Unlike some other countries, the United Kingdom permits the ownership of land by individuals or entities based overseas. The UK is valued for its democratic political environment, its independent legal system, and its rigid financial protections. While these advantages have made property in this country popular among legitimate investors, they also appeal to those, such as money launderers, who may wish to use property to conceal illicit funds. Criminal investigations are often hindered because enforcement agencies cannot access information about the individuals who own or control overseas entities which have been used to launder the proceeds of crime and corruption.
The draft Registration of Overseas Entities Bill aims to increase the transparency of information about who really owns land in the United Kingdom. It will establish a publicly accessible Register of the beneficial owners of overseas entities purchasing land, and of those who already own land. Beneficial owners are the individuals who ultimately profit from the overseas entities’ investment. Such entities will be required to enter their beneficial ownership information with Companies House. If they are deemed “non-compliant”—if they fail to enter the necessary information when registering, or if they fail to register at all—they will face sanctions.
In this report we assess whether the draft Bill is likely to achieve its aim. We have concluded that in general terms, the Bill is timely, worthwhile, and, in large part, well drafted. But we believe that the legislation will be improved—and will be more likely to achieve the Government’s stated objectives—if our conclusions and recommendations are accepted.
We are concerned, for example, that trusts could be used to circumvent the draft Bill’s obligation on entities to register. The Government told us that the provisions of the Fifth EU Anti-Money Laundering Directive would be applied in the UK whether or not the UK leaves the European Union with a deal, and that the UK’s implementation of the Directive would aim to close the trusts loophole. The Directive must be transposed into UK law by January 2020. Given the significant congruence between the Directive and the draft Bill, the Government has an important opportunity to introduce both measures simultaneously. The Government should therefore not tarry in implementing this draft legislation. And it must exercise great care in ensuring that trusts do not slip into any gaps between the two frameworks.
The Government plans to introduce the Bill to Parliament later in 2019, and to launch the Register in 2021. The Register will work alongside other anti-money laundering measures. These measures include the People with Significant Control (PSC) register, unexplained wealth orders, and suspicious activity reports. The proposed Register is an important piece of the anti-money laundering jigsaw, but it is only one piece. We recommend that the percentage of ownership thresholds that the draft Bill uses to define beneficial ownership, as well as the definition of what it means to have “significant influence or control” over an entity, must therefore reflect those used in the PSC framework. Such an approach should avoid unnecessary administrative burdens on users, and promote the coherence and efficacy of the two registers.
The draft Bill proposes powers to exempt certain entities from the requirement to register. Such powers would give exemptions not only from the requirement to publish beneficial ownership information, but also from providing that information to Companies House. The Government should consider introducing a new clause to protect only the information registered by certain types of entities—such as foreign governments—from public disclosure. And it should publish, in an annual Written Statement, the number of occasions when such exemptions are used.

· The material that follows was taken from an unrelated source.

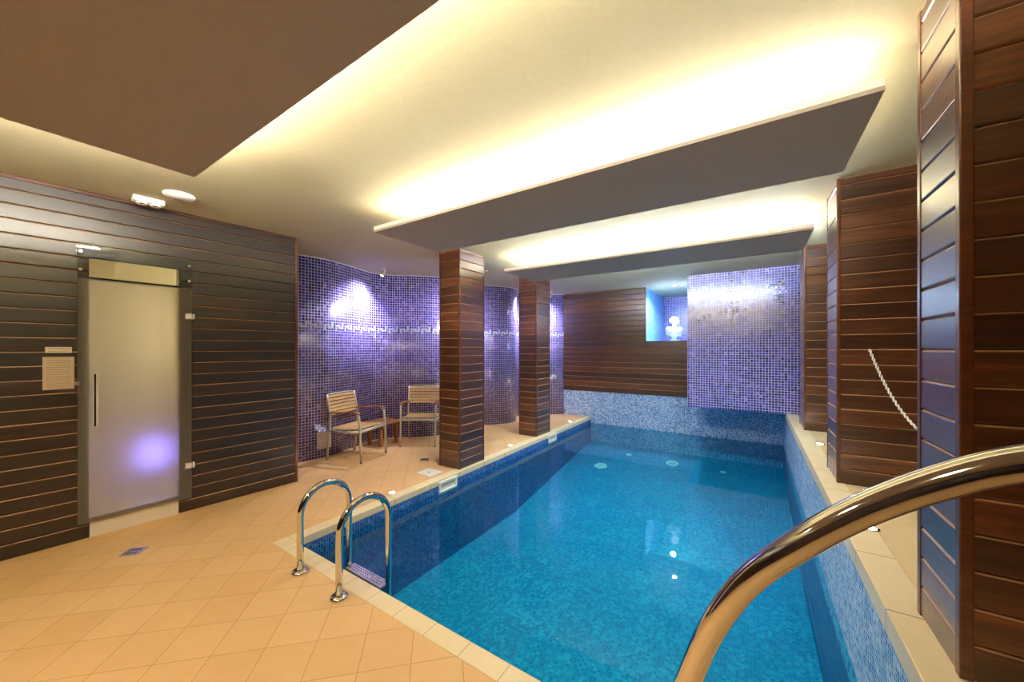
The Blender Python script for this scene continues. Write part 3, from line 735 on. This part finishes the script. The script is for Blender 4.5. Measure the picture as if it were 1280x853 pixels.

The report argues that the efficacy of the proposed Register will be damaged should it not be kept up-to-date. We therefore suggest that, as well as a requirement to update information once a year, vendors should update information about a proposed transaction before it takes place. This will capture information at the point where any potential money laundering might occur.
We are also concerned that the proposals lack verification checks to deter criminals wishing to submit false information. Without such checks, the draft Bill risks failing in its central policy aim: to provide a reliable and transparent record of the beneficial ownership information of overseas entities investing in the UK property market. But a workable verification mechanism could, for example, delegate verification responsibilities to Companies House or regulated professionals.
We recognise that there will inevitably be hurdles to enforcement and that the purpose of the legislation is to deter significantly the use of UK property for money laundering. However, effective sanctions are also required. In this context, civil penalties may well be easier than criminal sanctions to enforce abroad, and against land or other assets in the UK. Furthermore, they could be backed up by criminal sanctions for non-payment.
Provided that the Government takes our recommendations into account, we are satisfied that the overall effect of the draft Bill on the UK property market will be beneficial for those involved in land transactions. But the Government should continue to consult with the public as it implements the legislation, and communicate clearly to individuals and entities about how they may be affected by its provisions.